Exercise brief: Copy out the line that contains "Reconstruct this image", the line that contains "return link(name, me, parent)", and every line between them, exactly, and nothing else.
#### Data supplied
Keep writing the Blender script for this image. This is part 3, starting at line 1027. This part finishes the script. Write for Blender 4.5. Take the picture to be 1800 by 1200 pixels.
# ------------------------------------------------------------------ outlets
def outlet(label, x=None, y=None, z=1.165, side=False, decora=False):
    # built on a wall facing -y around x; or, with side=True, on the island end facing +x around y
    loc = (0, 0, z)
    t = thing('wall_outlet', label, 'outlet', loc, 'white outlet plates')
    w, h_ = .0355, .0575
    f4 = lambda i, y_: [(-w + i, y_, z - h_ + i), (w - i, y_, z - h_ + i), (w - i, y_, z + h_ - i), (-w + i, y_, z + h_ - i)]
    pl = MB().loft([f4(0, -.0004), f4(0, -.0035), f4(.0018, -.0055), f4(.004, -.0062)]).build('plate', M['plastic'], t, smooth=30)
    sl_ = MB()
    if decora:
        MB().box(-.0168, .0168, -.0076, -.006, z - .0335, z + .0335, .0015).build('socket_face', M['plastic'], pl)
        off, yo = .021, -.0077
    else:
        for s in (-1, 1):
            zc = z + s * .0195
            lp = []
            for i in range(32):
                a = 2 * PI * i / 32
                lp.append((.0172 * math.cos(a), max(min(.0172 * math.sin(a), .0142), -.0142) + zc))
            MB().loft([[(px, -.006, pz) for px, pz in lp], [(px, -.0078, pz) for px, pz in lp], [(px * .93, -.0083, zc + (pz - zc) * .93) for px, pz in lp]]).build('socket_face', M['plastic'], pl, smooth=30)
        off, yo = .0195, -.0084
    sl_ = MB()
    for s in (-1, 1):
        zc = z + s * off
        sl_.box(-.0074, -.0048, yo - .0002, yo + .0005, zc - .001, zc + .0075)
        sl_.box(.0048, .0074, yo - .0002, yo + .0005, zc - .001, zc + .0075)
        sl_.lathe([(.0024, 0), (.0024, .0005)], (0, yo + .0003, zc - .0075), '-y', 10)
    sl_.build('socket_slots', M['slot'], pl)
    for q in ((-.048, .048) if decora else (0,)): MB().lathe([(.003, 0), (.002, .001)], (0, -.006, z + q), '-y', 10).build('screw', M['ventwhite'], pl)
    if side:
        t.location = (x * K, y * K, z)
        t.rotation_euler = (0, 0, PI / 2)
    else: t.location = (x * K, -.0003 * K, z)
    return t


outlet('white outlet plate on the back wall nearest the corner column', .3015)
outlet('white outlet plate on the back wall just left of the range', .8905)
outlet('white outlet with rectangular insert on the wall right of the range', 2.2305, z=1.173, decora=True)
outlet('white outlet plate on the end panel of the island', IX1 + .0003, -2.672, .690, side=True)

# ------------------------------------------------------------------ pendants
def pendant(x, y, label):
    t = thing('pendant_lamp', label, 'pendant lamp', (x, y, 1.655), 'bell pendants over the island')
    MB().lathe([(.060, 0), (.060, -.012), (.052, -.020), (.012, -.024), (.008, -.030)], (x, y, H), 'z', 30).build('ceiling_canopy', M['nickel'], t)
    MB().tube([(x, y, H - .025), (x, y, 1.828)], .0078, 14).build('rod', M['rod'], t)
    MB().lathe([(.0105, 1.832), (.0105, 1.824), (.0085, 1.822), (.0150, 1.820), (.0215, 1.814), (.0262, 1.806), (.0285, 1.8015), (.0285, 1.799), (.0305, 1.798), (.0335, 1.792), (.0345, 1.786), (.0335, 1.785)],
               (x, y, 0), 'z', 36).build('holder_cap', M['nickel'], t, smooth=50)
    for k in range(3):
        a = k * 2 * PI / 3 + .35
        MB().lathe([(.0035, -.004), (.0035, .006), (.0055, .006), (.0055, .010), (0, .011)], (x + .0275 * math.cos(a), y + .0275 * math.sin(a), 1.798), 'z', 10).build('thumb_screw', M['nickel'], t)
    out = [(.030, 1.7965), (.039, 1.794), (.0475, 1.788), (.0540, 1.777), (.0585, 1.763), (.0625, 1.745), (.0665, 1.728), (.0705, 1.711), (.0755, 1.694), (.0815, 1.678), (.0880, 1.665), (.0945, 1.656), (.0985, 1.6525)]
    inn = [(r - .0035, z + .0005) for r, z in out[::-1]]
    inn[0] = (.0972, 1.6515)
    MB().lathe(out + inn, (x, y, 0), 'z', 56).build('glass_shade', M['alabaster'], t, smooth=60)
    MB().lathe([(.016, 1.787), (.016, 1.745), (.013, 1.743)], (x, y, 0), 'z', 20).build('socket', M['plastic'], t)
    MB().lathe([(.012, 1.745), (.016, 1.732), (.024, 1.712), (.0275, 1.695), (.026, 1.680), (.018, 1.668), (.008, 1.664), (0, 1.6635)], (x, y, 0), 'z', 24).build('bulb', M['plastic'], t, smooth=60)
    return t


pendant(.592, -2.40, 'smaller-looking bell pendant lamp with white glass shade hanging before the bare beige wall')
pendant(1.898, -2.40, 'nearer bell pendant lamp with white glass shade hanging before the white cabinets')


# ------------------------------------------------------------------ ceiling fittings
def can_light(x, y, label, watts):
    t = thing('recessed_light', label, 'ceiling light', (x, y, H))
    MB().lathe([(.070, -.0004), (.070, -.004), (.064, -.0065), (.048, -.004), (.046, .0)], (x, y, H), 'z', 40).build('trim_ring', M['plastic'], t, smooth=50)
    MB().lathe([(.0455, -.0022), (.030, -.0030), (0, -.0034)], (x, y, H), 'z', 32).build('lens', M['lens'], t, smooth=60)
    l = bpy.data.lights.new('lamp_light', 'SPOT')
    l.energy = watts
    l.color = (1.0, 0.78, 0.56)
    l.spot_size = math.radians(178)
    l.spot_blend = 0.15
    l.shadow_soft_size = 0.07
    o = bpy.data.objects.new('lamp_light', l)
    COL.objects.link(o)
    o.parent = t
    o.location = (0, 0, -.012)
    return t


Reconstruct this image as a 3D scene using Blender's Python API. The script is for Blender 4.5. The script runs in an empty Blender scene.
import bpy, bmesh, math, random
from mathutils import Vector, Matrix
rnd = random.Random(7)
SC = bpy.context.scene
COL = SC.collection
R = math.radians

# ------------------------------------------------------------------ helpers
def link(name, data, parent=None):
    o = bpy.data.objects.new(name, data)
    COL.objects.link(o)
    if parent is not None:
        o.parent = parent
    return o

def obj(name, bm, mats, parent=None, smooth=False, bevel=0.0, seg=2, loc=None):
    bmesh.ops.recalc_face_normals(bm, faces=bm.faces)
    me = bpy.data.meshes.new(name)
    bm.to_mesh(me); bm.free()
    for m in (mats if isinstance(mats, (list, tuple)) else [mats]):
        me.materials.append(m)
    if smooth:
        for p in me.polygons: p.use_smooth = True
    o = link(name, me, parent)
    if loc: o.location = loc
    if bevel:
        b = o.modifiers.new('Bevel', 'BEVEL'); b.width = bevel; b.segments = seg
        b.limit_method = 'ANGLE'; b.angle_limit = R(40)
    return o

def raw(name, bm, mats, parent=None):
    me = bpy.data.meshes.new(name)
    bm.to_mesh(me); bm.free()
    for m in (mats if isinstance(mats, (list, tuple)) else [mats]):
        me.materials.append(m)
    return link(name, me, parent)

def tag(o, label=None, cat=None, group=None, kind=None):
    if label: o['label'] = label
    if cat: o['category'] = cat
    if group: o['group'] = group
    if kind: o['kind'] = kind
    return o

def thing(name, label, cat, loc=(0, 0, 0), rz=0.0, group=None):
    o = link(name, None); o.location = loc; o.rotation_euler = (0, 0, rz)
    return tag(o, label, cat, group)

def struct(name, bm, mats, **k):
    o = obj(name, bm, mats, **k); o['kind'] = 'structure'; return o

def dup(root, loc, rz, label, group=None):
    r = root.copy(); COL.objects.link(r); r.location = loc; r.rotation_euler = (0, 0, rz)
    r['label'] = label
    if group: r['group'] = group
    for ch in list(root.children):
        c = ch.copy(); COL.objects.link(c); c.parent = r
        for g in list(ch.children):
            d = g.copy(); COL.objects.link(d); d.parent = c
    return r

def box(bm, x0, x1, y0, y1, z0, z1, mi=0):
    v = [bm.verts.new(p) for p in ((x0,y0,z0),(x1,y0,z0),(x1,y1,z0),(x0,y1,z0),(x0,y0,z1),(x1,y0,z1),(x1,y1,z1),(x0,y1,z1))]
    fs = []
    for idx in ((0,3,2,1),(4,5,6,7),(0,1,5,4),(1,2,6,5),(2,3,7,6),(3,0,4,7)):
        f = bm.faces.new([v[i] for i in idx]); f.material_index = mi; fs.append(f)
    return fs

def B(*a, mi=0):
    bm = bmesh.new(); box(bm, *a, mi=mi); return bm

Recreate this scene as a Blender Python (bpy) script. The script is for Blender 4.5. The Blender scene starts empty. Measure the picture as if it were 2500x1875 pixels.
########
Response to this exercise:
Reconstruct this image as a 3D scene using Blender's Python API. The script is for Blender 4.5. The script runs in an empty Blender scene.
import bpy, bmesh, math, random
from mathutils import Vector, Matrix
rnd = random.Random(7)
SC = bpy.context.scene
COL = SC.collection
R = math.radians

# ------------------------------------------------------------------ helpers
def link(name, data, parent=None):
    o = bpy.data.objects.new(name, data)
    COL.objects.link(o)
    if parent is not None:
        o.parent = parent
    return o

def obj(name, bm, mats, parent=None, smooth=False, bevel=0.0, seg=2, loc=None):
    bmesh.ops.recalc_face_normals(bm, faces=bm.faces)
    me = bpy.data.meshes.new(name)
    bm.to_mesh(me); bm.free()
    for m in (mats if isinstance(mats, (list, tuple)) else [mats]):
        me.materials.append(m)
    if smooth:
        for p in me.polygons: p.use_smooth = True
    o = link(name, me, parent)
    if loc: o.location = loc
    if bevel:
        b = o.modifiers.new('Bevel', 'BEVEL'); b.width = bevel; b.segments = seg
        b.limit_method = 'ANGLE'; b.angle_limit = R(40)
    return o

def raw(name, bm, mats, parent=None):
    me = bpy.data.meshes.new(name)
    bm.to_mesh(me); bm.free()
    for m in (mats if isinstance(mats, (list, tuple)) else [mats]):
        me.materials.append(m)
    return link(name, me, parent)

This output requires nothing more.